Friday, April 15, 2016

"Illegal Alien?" SHHHH...Not In The Library of Congress!

                 According to a Los Angeles Times report, the Library of Congress will no longer use “illegal aliens” as a bibliographical term, stating that the once common phrase had become offensive. The Times stated that the library will now use “noncitizens” and “unauthorized immigration” when referring to individuals and the larger phenomenon of people residing in the country illegally.
                Not surprisingly, the library decided to make the change after a group of students from Dartmouth College urged it to do so. The group, known as CoFIRED (for the Dartmouth Coalition for Immigration Reform, Equality and DREAMers), was assisted by the American Library Association.

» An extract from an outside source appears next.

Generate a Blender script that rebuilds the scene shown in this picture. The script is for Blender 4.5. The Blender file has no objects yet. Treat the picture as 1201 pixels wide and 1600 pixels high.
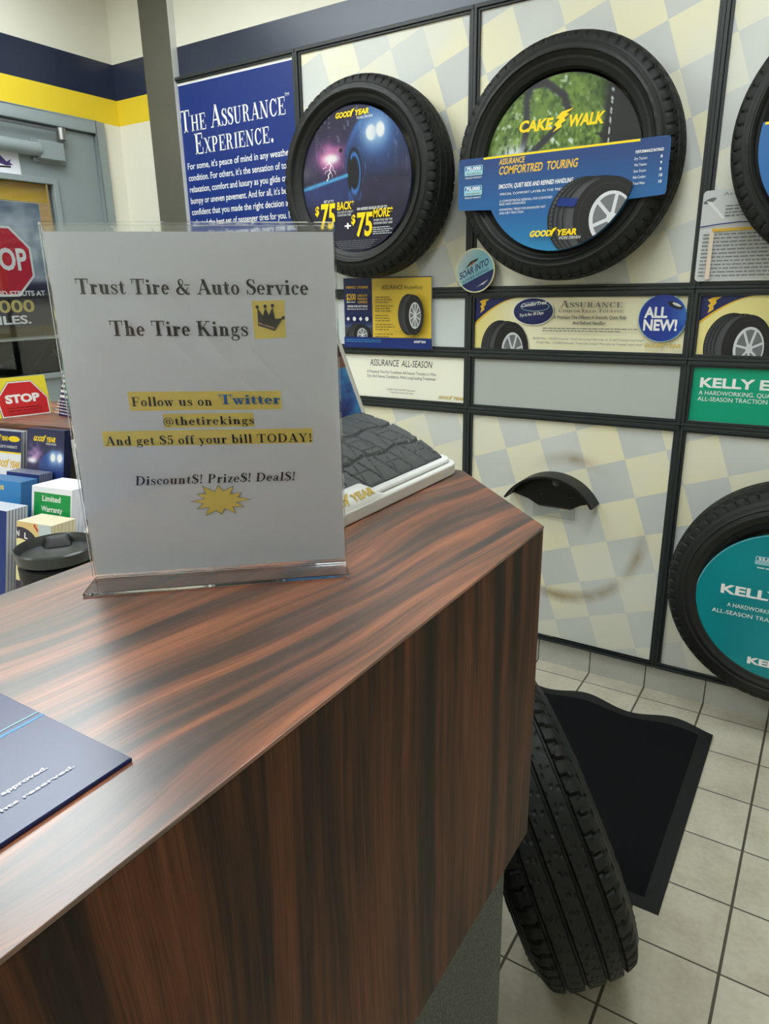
import bpy, bmesh, math, random
import numpy as np
from mathutils import Vector, Matrix
random.seed(7)
sc = bpy.context.scene
col = sc.collection
R = math.radians

# ------------------------------------------------------------------ camera, light, exposure
CAM_H = 1.4163
cam_data = bpy.data.cameras.new('camera')
cam = bpy.data.objects.new('camera', cam_data); col.objects.link(cam)
yaw, pitch, roll = R(32.5597), R(17.5324), R(1.0308)
fw = Vector((-math.sin(yaw)*math.cos(pitch), math.cos(yaw)*math.cos(pitch), -math.sin(pitch)))
rt = Vector((math.cos(yaw), math.sin(yaw), 0)); dn = fw.cross(rt)
rt2 = rt*math.cos(roll) + dn*math.sin(roll); dn2 = dn*math.cos(roll) - rt*math.sin(roll)
M = Matrix((rt2, -dn2, -fw)).transposed().to_4x4(); M.translation = (0, 0, CAM_H)
cam.matrix_world = M
cam_data.sensor_fit = 'VERTICAL'; cam_data.sensor_height = 36.0
cam_data.lens = 36.0*1098.78/1600.0
cam_data.clip_start = 0.02
sc.camera = cam
sc.view_settings.view_transform = 'Standard'; sc.view_settings.look = 'None'
sc.view_settings.gamma = 1.0; sc.view_settings.use_curve_mapping = False
sc.view_settings.exposure = 0.0
LAMP_MAIN, LAMP_REAR, FILL_SIGN, FILL_RIGHT = 8.2, 7.0, 20.5, 11.0
world = bpy.data.worlds.new('dusk'); sc.world = world; world.use_nodes = True
wn = world.node_tree.nodes; wl = world.node_tree.links
sky = wn.new('ShaderNodeTexSky'); sky.sky_type = 'HOSEK_WILKIE'; sky.turbidity = 4; sky.sun_direction = (-.6, .5, .12)
wl.new(sky.outputs[0], wn['Background'].inputs[0]); wn['Background'].inputs[1].default_value = 0.35

# ------------------------------------------------------------------ main sizes (metres)
YW = 2.437            # tyre wall
XW = -2.974           # door wall
ZC = 2.75             # ceiling
ZT = 1.18             # service counter top
XR, YF = 2.3, -2.2    # the room behind the photographer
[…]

                I’m not sure what function “DREAMers” serves, it seems nonsensical, unwieldy and out of place in this context, though I’m sure the students think it’s perfectly appropriate. Much as they believe it’s appropriate for them to determine what terminology the U.S. Library of Congress uses. The Library of Congress is a respected institution that plays an extraordinary role worldwide. Its subject headings are used by libraries around the globe, so the DREAMers at CoFIRED have essentially unilaterally imposed their will on the rest of the planet, albeit in the most inclusive, open, tolerant, validating manner, I’m sure.
                In actuality, one student was behind all this. Melissa Padilla, a student in her last year at Dartmouth, “decided to explore [her] identity as an undocumented immigrant” while a freshman at the school. While researching the topic, she realized she frequently read the words “illegal alien,” so, offended, she contacted fellow CoFIRED members, and they subsequently made their appeal to the Library of Congress in 2014. “I think a university should be free of the racist phrases I heard growing up,” Padilla said. And so they shall, Melissa.

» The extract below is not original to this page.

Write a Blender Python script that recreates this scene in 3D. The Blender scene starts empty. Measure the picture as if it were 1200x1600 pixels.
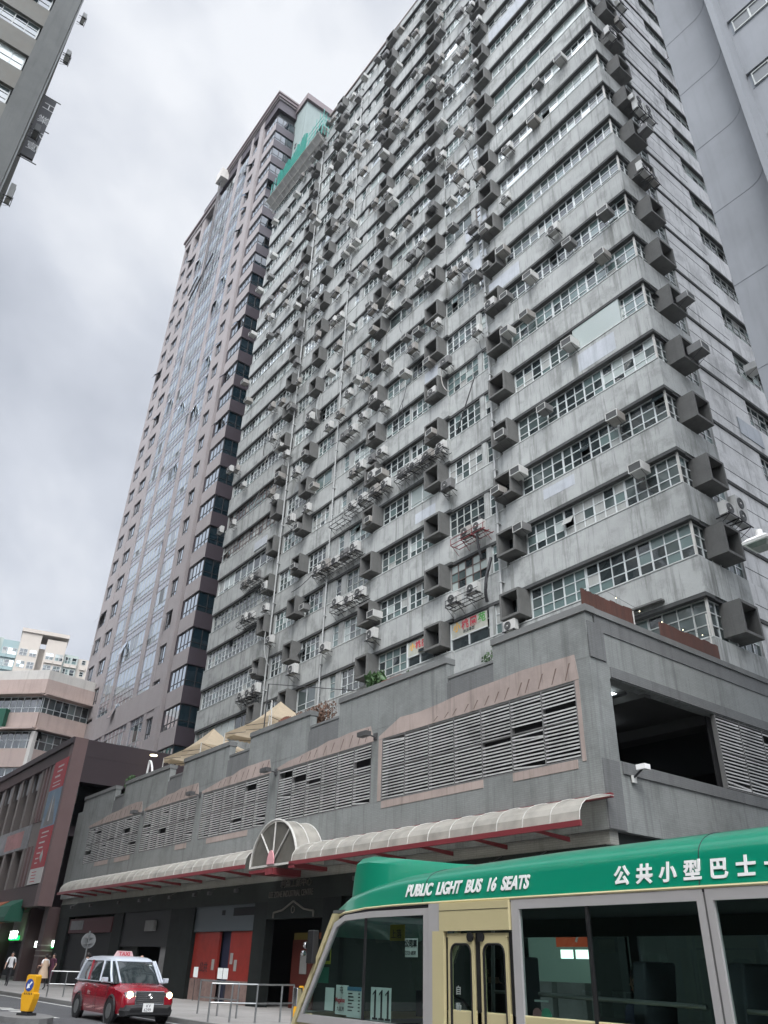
import bpy, bmesh, math, random
from mathutils import Vector, Matrix, Euler
R = math.radians
C = bpy.context.scene.collection
SC = bpy.context.scene
rnd = random.Random(7)

# ------------------------------------------------------------------ camera
cam_d = bpy.data.cameras.new('camera'); cam = bpy.data.objects.new('camera', cam_d); C.objects.link(cam)
cam_d.sensor_fit = 'HORIZONTAL'; cam_d.sensor_width = 36.0; cam_d.lens = 36.0 * 1203 / 1200
cam_d.clip_start = 0.05; cam_d.clip_end = 6000
_x = Vector((0.60976245, 0.79206098, 0.02879497))
_d = Vector((-0.38871091, 0.33051253, -0.86003796))
_f = Vector((-0.69071961, 0.51322594, 0.50941687))
m = Matrix((_x, -_d, -_f)).transposed().to_4x4(); m.translation = (0, 0, 1.6)
cam.matrix_world = m
SC.camera = cam
# ------------------------------------------------------------------ exposure
SC.view_settings.view_transform = 'Standard'
try: SC.view_settings.look = 'None'
except Exception: pass
SC.view_settings.exposure = 0.35; SC.view_settings.gamma = 1.0; SC.view_settings.use_curve_mapping = False
# ------------------------------------------------------------------ sky
SUN_EL, SUN_AZ = 50.0, 134.0          # azimuth measured clockwise from +Y
W = bpy.data.worlds.new('World'); SC.world = W; W.use_nodes = True
nt = W.node_tree; nt.nodes.clear()
out = nt.nodes.new('ShaderNodeOutputWorld'); bg = nt.nodes.new('ShaderNodeBackground')
sky = nt.nodes.new('ShaderNodeTexSky'); sky.sky_type = 'NISHITA'; sky.sun_disc = False
sky.sun_elevation = R(SUN_EL); sky.sun_rotation = R(SUN_AZ); sky.air_density = 1.0; sky.dust_density = 3.0
tc = nt.nodes.new('ShaderNodeTexCoord')
mp = nt.nodes.new('ShaderNodeMapping'); mp.inputs['Location'].default_value = (0.35, 0.22, 0.52); mp.inputs['Scale'].default_value = (1.0, 1.0, 1.25)
n1 = nt.nodes.new('ShaderNodeTexNoise'); n1.inputs['Scale'].default_value = 2.1; n1.inputs['Detail'].default_value = 6; n1.inputs['Roughness'].default_value = 0.5
n1.inputs['Distortion'].default_value = 0.3
cr = nt.nodes.new('ShaderNodeValToRGB')
cr.color_ramp.elements[0].position = 0.40; cr.color_ramp.elements[0].color = (4.3, 4.6, 5.2, 1)
cr.color_ramp.elements[1].position = 0.62; cr.color_ramp.elements[1].color = (7.5, 7.7, 8.05, 1)
e = cr.color_ramp.elements.new(0.5); e.color = (5.5, 5.8, 6.4, 1)
mx = nt.nodes.new('ShaderNodeMix'); mx.data_type = 'RGBA'; mx.inputs[0].default_value = 0.93
nt.links.new(tc.outputs['Generated'], mp.inputs[0]); nt.links.new(mp.outputs[0], n1.inputs['Vector'])
nt.links.new(n1.outputs['Fac'], cr.inputs[0]); nt.links.new(sky.outputs[0], mx.inputs[6]); nt.links.new(cr.outputs[0], mx.inputs[7])
# brightness added to the sky around the hidden sun, behind the viewer, lighting the facade
vm = nt.nodes.new('ShaderNodeVectorMath'); vm.operation = 'DOT_PRODUCT'; vm.inputs[1].default_value = (math.sin(R(SUN_AZ)) * math.cos(R(SUN_EL)), math.cos(R(SUN_AZ)) * math.cos(R(SUN_EL)), math.sin(R(SUN_EL)))
mr = nt.nodes.new('ShaderNodeMapRange'); mr.interpolation_type = 'SMOOTHSTEP'; mr.inputs[1].default_value = 0.52; mr.inputs[2].default_value = 0.97; mr.inputs[3].default_value = 1.0; mr.inputs[4].default_value = 7.0
vs = nt.nodes.new('ShaderNodeVectorMath'); vs.operation = 'SCALE'
nt.links.new(tc.outputs['Generated'], vm.inputs[0]); nt.links.new(vm.outputs['Value'], mr.inputs[0]); nt.links.new(mx.outputs[2], vs.inputs[0]); nt.links.new(mr.outputs[0], vs.inputs['Scale'])
nt.links.new(vs.outputs[0], bg.inputs[0]); bg.inputs[1].default_value = 0.1
nt.links.new(bg.outputs[0], out.inputs[0])
# ------------------------------------------------------------------ sun
sd = bpy.data.lights.new('sun', 'SUN'); sd.energy = 1.5; sd.angle = R(28); sd.color = (1.0, 0.97, 0.93)
so = bpy.data.objects.new('sun', sd); C.objects.link(so)
_s = Vector((math.sin(R(SUN_AZ)) * math.cos(R(SUN_EL)), math.cos(R(SUN_AZ)) * math.cos(R(SUN_EL)), math.sin(R(SUN_EL))))
so.rotation_euler = _s.to_track_quat('Z', 'Y').to_euler(); so.location = (0, -5, 120)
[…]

                The Library of Congress’ executive summary sited the April 2014 announcement by the Associated Press that they would no longer use ‘illegal’ as a descriptor for any individual. Well, isn’t that special? The next time a policeman or state trooper tells me that speeding is illegal, I’m going to tell him or her that that term is offensive and hurtful, and suggest he or she instead use the phrase “unauthorized rate of travel.”
              Some who pushed for- or helped implement- this change claim one of their goals is to make the language more precise. This is patently absurd. Entering the country without authorization is by definition illegal. “Alien” appears in the immigration code. Truth be told, their intent is actually the opposite. We glean less from the term “noncitizen” than from “illegal alien,” precisely because it is less precise. It is broader and vaguer, so it carries less weight.

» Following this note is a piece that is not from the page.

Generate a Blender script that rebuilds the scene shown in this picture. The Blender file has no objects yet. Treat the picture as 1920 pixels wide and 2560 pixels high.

                If we are too craven and p.c.-addled to say “terrorist,” “Islamic terror” or “illegal alien,” then we are as the drunk alcoholically-challenged person who refuses to admit he has a problem.
                And our future will be no brighter.


                (Yet we use the phrase “invasive species” ad nauseum. This seems harsh…and hypocritical. Another one of nature’s myriad life forms arrives on our shores to strengthen us through diversity, and we make it sound like an invasion? Does this mean war?).